Выбрать главу

Конфуций выступал защитником философии, поощрявшей благородное поведение, которое способствовало совместному существованию людей в обществе. В идеале общество должно относиться с уважением к благородному мужу и не становиться у него на пути. Более того, конфуцианский благородный муж должен служить положительным примером для людей своего круга (ли), распространяя благородные манеры по всему обществу, подобно опасному гриппу. К несчастью, в мире царят иррациональные законы природы, которые не признают точку зрения благородного мужа. Этот благонравный джентльмен быстро станет жертвой уличных преступников в Нью-Йорке. Хищники, хоть в человеческом, хоть в животном обличье, всегда распознают легкую добычу по внешним проявлениям мягкости и пассивности. Во время столкновений и конфликтов пассивность и благородное поведение — удел трусов. Жизнь требует постоянной борьбы — ментальной, физической и духовной.

Конфуцианское благородное поведение сродни буддийскому удалению от мира за стены монастыря; и то, и другое несостоятельно с философской точки зрения в реальном мире. «Благородная мишень» — это то же, что «мишень, в которую легко попасть». Реальность показывала и показывает, что ничто так не умножает страданий, как превращение в такую мишень. Тем не менее конфуцианцы считают это добродетелью. Для даоса, который хочет научить других, как жить лучше, пропаганда добродетели, делающей человека легкой добычей, является полной противоположностью его замыслу. Жизнь жертвы — это жизнь заблудившейся, сбив- шейся с пути души, которую швыряет по волнам, подобно судну без руля. Это не путь к духовности — это дорога в ад еще при жизни!

Рецепт общественного порядка, согласно Конфуцию, зиждется на постоянном утверждении Пяти Отношений. C помощью такого подхода народ учился уважать старших в семье и чиновников в государстве. Прекрасный в теории, на практике этот принцип куда менее надежен: из невежественной молодежи вырастают невежественные взрослые, а у государственных служащих есть предрасположенность к бюрократическому мышлению и коррупции. И вновь идеальный мир разума и порядка, выстроенный Конфуцием, не согласовывается с грубой правдой реальности. C какой стати здравомыслящий молодой человек должен слушать старшего, у которого в голове туман? Седина сама по себе еще не гарантирует ума. C какой стати граждане должны слепо повиноваться коррумпированному правителю? Как мог Конфуций, имея опыт общения с правителями, построившими общество, где царил беспорядок, предлагать систему общественных отношений, подчиненную все тем же правителям?

Даже сам Конфуций вынужден был отказаться от государственной должности из-за крушения иллюзий и смятения чувств. Разве не прекрасная иллюстрация базовой проблемы социальной иерархии, построенной на неестественных достоинствах старшинства и занимаемой государственной должности? Если уж самому Конфуцию невмоготу было переносить такую систему, то стоило ли ожидать, что последователи отнесутся к ней как-то иначе?

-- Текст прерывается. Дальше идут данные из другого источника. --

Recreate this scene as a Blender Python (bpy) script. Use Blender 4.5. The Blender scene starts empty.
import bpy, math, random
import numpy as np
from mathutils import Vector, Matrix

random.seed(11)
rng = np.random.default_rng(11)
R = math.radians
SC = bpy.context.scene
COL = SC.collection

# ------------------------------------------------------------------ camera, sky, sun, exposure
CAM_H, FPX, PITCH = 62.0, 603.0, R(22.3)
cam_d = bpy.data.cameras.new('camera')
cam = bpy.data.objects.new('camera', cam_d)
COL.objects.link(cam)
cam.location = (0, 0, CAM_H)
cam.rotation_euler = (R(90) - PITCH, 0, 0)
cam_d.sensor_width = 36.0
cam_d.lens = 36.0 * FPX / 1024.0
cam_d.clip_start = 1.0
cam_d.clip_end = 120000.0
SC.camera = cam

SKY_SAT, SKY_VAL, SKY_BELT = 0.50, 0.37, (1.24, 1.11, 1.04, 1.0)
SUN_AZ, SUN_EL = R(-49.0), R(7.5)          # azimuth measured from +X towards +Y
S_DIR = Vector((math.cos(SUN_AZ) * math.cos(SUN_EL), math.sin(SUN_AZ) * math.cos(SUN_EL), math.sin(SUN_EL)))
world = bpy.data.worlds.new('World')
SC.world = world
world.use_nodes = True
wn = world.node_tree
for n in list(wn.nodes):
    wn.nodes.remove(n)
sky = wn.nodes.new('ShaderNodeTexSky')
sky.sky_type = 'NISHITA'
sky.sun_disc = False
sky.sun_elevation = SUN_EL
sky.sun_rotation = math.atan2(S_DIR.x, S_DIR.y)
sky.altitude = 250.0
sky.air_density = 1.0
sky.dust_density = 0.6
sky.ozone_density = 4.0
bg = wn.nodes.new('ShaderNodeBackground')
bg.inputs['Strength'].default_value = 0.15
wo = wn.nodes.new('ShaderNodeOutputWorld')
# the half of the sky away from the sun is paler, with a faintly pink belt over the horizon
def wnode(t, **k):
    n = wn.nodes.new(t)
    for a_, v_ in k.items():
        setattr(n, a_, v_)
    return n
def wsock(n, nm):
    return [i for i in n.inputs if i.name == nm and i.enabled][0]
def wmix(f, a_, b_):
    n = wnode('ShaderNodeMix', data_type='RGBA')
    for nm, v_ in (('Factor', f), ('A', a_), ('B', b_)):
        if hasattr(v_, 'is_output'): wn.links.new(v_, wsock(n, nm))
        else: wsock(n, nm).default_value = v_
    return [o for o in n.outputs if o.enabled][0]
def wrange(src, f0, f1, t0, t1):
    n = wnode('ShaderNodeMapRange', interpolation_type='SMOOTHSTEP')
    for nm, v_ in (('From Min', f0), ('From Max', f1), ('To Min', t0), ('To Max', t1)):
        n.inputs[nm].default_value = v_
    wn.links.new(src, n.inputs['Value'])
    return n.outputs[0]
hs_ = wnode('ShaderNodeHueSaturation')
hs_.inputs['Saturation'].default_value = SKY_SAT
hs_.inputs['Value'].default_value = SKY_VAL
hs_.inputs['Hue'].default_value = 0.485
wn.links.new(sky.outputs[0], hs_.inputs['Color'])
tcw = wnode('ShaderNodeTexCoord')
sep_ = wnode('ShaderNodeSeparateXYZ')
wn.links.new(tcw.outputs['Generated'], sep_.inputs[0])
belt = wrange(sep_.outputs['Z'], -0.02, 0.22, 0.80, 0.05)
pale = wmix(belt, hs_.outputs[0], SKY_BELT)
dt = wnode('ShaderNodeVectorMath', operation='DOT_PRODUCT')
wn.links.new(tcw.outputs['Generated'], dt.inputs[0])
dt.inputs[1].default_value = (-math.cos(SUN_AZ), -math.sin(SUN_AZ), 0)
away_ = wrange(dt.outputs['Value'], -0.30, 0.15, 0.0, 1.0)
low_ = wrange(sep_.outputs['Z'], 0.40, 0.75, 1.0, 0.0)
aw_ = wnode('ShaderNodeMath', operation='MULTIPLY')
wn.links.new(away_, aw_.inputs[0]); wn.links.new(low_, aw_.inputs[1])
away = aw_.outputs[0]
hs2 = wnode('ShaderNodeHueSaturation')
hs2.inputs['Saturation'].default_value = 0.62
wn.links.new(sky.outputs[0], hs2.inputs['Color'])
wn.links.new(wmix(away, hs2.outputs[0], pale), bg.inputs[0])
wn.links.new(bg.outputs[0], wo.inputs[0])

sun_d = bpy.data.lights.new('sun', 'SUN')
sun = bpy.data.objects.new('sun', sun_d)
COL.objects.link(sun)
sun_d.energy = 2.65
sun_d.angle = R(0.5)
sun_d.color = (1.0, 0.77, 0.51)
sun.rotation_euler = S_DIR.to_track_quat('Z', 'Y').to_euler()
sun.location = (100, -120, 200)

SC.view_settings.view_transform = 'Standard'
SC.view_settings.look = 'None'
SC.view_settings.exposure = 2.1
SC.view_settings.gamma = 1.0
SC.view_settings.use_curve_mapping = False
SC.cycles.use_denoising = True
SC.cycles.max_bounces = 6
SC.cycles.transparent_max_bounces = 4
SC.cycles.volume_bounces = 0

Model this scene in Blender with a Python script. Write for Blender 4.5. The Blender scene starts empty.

Даос смотрит на этот мир скептически. Какие бы красивые слова ни произносились рядом с ним, даос постоянно проверяет, не расходятся ли поступки других людей с их уверениями в дружбе и поддержке. Даос начнет полагаться на верность людей только после того, как посмотрит, каковы были их благие деяния в прошлом. К вящему ужасу конфуцианцев, даосы с особым подозрением относятся к общественным соглашениям, которые почти всегда навязывают ценности, противоречащие интересам личности. Те ценности, к которым конфуцианцы относятся с наибольшим уважением, вызывают в даосах наибольшее отвращение. Даос видит, что проявления верности, основанные на Пяти Отношениях, приводят к жизни, полной горького разочарования и непрерывных страданий.

Одна из любимых конфуцианских теорий утверждает необходимость использования вэнь (искусства, литературы, вообще культуры) для совершенствования скрытой добродетельности человека. Конфуций полагал, что занятие искусствами отделяет человека разумного от дикости животной природы. Это был важнейший элемент его плана по облегчению страданий народа, однако в конфуцианском обществе Китая мало кто мог интересоваться чем-нибудь еще, кроме насущных вопросов выживания. Народу приходилось работать на полях по двадцать часов в день семь дней в неделю, чтобы обеспечить свое существование. Конфуцианский рецепт добродетельности, достигаемой посредством искусств, был пустым звуком для этого народа, обреченного на тяжкий труд. Непредвзятое рассмотрение понятия вэнь обнаруживает его предательский по отношению к простому человеку характер. Со своего академического насеста Конфуций объявляет, что большинство населения страны, не располагающее избытком времени для изучения искусств, не соответствует критериям добродетели. То ли небывалое лицемерие, то ли полный отрыв от реальности дали Конфуцию возможность предлагать искусства обществу, в котором люди мучительно боролись за выживание.